Meskipun begitu, lebih dari setengahnya (52,3%) dari 350 pengutipan, Aparat Penegak Hukum mendominasi pemberitaan mengenai Kekerasan Seksual (KS). Disusul dengan politisi atau pejabat pemerintahan (19,1%) dan kategori Lainnya (18,0%) yang masih berhubungan dengan proses hukum (seperti saksi, pengacara, dsb).
Sedangkan pihak-pihak yang lebih dekat kepada korban, jumlahnya minim. NGO atau Organisasi independen seperti Komnas HAM atau Komnas Perempuan (5,4%), keluarga atau kerabat korban (4,3%), dan paling miris adalah aktivis/ahli yang hanya dikutip 3 kali (0.9%). Ini menunjukkan bahwa meskipun narasi berita tidak seksis, perspektif yang dipakai masih sangat patriarkis.

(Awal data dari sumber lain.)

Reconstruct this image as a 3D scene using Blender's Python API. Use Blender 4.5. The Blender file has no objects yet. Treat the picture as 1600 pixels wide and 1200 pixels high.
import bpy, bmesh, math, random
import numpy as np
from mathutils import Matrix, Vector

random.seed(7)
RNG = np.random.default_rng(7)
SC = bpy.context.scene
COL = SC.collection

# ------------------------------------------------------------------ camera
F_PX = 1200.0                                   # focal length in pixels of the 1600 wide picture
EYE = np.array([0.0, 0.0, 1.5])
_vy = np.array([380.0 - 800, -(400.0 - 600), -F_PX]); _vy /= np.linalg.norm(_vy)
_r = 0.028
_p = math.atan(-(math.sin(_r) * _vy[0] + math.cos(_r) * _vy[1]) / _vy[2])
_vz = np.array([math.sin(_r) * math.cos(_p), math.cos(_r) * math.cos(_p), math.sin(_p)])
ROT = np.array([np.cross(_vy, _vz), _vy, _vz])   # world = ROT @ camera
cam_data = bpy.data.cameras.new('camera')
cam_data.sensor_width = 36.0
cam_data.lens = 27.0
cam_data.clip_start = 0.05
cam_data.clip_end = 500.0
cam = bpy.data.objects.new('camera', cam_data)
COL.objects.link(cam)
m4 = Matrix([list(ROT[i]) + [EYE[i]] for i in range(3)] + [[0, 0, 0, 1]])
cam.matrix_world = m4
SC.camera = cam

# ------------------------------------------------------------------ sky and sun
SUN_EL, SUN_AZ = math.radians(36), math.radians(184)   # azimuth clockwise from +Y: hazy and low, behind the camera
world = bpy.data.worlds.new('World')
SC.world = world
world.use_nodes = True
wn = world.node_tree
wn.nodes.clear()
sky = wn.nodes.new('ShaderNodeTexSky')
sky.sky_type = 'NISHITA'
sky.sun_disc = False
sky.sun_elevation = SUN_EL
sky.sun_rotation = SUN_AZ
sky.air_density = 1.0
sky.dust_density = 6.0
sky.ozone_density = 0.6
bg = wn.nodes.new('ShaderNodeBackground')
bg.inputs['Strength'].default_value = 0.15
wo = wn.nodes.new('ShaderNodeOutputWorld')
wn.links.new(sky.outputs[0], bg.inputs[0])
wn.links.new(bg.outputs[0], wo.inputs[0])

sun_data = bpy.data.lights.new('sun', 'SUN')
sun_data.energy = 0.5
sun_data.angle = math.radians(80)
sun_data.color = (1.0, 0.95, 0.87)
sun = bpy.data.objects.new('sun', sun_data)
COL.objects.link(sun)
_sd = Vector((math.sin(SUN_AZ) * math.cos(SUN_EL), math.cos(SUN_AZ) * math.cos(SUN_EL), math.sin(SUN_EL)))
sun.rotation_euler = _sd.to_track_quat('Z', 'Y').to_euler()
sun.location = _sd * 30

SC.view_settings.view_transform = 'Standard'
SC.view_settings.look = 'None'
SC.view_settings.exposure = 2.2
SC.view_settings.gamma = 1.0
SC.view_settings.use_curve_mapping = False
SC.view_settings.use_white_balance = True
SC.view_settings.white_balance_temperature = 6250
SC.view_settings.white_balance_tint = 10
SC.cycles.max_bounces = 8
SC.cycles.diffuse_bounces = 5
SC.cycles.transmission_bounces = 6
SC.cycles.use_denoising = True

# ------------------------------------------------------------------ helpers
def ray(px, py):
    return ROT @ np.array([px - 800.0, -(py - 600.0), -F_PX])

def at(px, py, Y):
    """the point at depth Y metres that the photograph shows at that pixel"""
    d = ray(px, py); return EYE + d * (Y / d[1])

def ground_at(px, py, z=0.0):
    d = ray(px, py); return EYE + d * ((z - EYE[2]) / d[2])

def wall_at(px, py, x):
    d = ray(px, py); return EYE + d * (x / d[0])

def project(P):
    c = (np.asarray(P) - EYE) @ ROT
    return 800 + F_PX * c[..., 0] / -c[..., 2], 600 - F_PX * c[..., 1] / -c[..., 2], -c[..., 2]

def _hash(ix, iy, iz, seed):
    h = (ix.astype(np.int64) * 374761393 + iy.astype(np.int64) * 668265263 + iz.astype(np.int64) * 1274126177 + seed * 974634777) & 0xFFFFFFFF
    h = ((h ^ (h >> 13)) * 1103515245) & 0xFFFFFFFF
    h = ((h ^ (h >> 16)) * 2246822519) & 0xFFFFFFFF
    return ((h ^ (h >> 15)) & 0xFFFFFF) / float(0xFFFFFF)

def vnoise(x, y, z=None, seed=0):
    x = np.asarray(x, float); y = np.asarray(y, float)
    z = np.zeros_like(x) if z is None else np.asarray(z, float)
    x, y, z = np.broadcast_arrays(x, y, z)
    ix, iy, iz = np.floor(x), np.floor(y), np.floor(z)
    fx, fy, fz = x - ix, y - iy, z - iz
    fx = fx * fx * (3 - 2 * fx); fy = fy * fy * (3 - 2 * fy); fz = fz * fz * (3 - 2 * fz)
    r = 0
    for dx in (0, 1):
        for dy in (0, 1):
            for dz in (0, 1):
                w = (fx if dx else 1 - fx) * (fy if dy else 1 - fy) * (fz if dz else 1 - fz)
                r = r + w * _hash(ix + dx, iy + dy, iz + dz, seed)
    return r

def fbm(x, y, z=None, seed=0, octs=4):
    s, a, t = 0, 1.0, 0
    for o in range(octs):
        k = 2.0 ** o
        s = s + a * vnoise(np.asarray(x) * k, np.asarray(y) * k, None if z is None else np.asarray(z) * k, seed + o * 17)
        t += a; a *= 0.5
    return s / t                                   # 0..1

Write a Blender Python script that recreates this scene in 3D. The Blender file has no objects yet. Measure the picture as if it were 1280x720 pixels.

Menurut Humphries (2009), aparat penegak hukum dapat menjadi masalah karena pendapat mereka umumnya didasarkan pada sikap patriarki yang bias terhadap korban perempuan.
Selain dominasi sumber eksternal, penyertaan visualisasinya pun masih tergolong tak inklusif. Visualisasi ini kami kategorikan menjadi dua: ilustrasi dan foto asli. Dari 70 ilustrasi, lebih dari setengahnya (58,6%) bersifat tidak inklusif. Data ini memperkuat temuan sebelumnya, bahwa media cenderung menggunakan ilustrasi yang mendiskreditkan korban dan sangat patriarkis (Dzahabiyyah, 2024).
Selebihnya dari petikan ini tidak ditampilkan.